--- start ---

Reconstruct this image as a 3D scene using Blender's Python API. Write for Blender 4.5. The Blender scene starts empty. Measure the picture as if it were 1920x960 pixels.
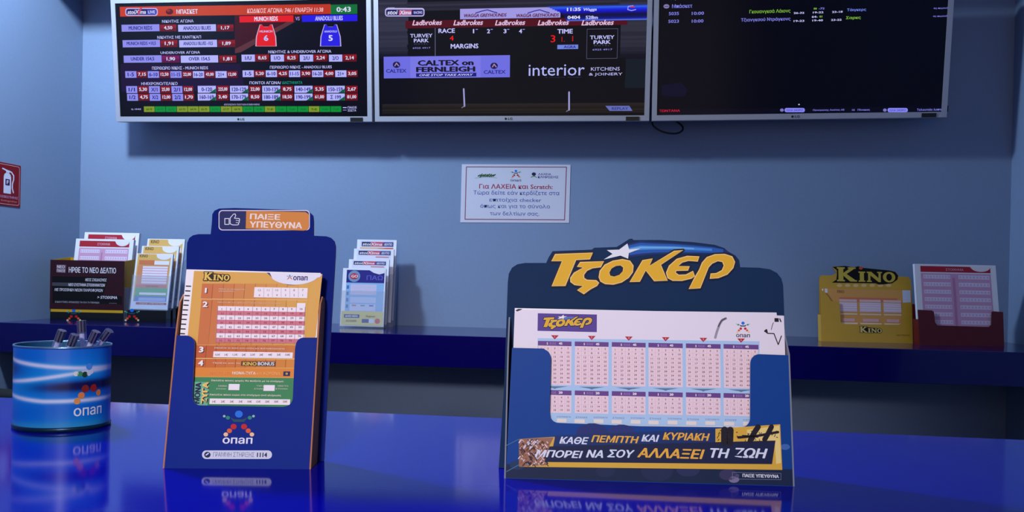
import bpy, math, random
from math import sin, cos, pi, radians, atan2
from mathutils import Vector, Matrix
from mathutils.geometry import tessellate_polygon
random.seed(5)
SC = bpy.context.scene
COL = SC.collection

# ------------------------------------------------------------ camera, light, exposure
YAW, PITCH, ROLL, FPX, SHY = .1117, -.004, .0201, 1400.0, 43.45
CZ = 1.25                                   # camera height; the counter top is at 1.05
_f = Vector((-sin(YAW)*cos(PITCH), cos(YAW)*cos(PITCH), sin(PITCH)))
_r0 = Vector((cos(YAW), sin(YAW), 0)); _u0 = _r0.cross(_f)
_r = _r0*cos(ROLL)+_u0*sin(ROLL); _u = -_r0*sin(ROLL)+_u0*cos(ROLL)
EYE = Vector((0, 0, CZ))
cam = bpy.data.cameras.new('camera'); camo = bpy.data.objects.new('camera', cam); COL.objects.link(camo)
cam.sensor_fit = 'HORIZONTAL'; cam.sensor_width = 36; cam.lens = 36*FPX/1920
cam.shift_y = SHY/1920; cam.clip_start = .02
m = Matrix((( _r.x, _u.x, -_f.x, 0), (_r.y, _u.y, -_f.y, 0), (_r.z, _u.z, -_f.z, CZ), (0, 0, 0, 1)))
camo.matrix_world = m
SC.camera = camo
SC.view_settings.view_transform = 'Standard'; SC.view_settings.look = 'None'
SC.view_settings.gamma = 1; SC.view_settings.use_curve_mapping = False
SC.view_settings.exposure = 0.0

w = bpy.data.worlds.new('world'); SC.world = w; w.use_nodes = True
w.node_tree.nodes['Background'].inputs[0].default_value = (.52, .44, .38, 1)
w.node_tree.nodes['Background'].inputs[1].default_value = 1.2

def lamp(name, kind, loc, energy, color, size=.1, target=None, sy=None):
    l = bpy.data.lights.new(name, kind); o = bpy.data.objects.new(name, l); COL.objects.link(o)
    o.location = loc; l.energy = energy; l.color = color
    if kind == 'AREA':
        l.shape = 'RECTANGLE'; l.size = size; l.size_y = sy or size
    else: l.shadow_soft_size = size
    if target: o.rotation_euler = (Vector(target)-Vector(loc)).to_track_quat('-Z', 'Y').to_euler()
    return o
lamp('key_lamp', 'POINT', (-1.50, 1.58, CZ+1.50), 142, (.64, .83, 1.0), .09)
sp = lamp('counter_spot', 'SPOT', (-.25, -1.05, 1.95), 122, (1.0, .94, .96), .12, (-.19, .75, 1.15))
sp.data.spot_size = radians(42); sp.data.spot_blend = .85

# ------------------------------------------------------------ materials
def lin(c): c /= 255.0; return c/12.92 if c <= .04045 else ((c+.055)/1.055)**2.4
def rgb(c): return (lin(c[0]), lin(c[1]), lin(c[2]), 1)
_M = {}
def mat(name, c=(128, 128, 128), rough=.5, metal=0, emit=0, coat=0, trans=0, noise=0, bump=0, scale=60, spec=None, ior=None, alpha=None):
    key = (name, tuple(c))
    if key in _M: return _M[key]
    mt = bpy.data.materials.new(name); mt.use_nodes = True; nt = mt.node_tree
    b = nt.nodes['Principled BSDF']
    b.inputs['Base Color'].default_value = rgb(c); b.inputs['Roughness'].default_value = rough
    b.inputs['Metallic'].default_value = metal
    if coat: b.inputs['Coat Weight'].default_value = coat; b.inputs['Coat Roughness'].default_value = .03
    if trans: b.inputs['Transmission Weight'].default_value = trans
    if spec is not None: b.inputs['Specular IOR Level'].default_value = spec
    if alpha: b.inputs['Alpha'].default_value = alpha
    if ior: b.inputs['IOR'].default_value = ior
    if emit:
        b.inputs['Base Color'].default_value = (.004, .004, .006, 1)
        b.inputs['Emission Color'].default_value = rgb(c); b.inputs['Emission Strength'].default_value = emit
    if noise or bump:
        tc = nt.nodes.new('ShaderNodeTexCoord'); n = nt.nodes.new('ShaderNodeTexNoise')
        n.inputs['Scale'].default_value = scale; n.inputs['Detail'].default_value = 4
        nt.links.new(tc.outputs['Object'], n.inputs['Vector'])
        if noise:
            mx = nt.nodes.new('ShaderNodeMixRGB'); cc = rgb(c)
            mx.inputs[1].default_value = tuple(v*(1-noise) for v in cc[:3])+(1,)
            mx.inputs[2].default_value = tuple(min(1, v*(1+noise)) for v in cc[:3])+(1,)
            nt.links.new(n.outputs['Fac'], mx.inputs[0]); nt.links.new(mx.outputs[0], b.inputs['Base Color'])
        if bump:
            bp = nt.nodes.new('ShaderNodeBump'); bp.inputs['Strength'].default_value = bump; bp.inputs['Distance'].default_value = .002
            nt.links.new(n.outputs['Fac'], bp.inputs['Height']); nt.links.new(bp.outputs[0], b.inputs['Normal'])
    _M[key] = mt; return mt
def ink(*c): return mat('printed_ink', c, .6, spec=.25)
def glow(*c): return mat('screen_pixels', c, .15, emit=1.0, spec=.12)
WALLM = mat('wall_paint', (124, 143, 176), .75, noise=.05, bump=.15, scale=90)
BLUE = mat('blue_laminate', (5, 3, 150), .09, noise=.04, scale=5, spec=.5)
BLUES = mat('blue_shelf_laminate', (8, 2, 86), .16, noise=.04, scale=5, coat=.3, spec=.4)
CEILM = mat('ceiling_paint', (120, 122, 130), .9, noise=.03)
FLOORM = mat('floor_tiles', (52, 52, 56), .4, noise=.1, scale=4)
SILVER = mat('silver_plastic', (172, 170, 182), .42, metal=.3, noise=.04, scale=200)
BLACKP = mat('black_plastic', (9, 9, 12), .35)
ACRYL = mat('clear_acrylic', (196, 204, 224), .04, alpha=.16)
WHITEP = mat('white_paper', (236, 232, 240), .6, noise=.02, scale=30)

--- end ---
--- start ---

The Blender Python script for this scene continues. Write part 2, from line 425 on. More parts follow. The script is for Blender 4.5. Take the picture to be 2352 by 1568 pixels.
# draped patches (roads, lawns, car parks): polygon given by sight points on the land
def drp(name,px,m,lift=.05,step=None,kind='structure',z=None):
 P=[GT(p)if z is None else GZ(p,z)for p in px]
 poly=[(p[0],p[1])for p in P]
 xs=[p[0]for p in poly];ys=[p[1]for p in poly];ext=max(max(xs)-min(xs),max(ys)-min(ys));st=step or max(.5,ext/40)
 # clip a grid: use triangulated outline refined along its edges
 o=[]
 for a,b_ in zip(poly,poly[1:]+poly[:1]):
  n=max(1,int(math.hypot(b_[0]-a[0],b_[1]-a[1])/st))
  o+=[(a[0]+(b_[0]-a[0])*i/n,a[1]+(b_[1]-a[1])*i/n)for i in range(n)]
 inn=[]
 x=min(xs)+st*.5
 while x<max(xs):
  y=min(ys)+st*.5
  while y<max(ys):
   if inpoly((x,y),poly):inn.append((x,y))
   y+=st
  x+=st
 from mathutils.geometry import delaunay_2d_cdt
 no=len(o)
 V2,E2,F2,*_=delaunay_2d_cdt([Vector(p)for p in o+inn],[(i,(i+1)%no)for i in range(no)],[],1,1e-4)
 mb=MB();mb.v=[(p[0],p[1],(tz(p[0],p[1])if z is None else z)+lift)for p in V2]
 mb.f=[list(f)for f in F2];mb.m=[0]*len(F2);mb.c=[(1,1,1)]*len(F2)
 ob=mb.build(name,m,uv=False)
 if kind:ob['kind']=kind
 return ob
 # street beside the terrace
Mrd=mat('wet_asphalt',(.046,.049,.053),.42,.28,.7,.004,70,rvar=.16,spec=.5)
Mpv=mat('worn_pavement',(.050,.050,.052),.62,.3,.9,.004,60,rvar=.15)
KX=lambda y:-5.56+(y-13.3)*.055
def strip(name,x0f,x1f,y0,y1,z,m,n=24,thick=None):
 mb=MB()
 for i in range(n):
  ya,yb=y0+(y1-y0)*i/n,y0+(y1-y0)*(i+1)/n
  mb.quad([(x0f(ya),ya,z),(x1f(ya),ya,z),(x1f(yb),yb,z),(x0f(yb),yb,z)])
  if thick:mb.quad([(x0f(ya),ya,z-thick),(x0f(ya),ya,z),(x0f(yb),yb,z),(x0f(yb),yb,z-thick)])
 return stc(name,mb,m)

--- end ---

EXERCISE INSTRUCTIONS - Where a line above includes "Blender", copy that line.

TASK RESPONSE -
Reconstruct this image as a 3D scene using Blender's Python API. Write for Blender 4.5. The Blender scene starts empty. Measure the picture as if it were 1920x960 pixels.
The Blender Python script for this scene continues. Write part 2, from line 425 on. More parts follow. The script is for Blender 4.5. Take the picture to be 2352 by 1568 pixels.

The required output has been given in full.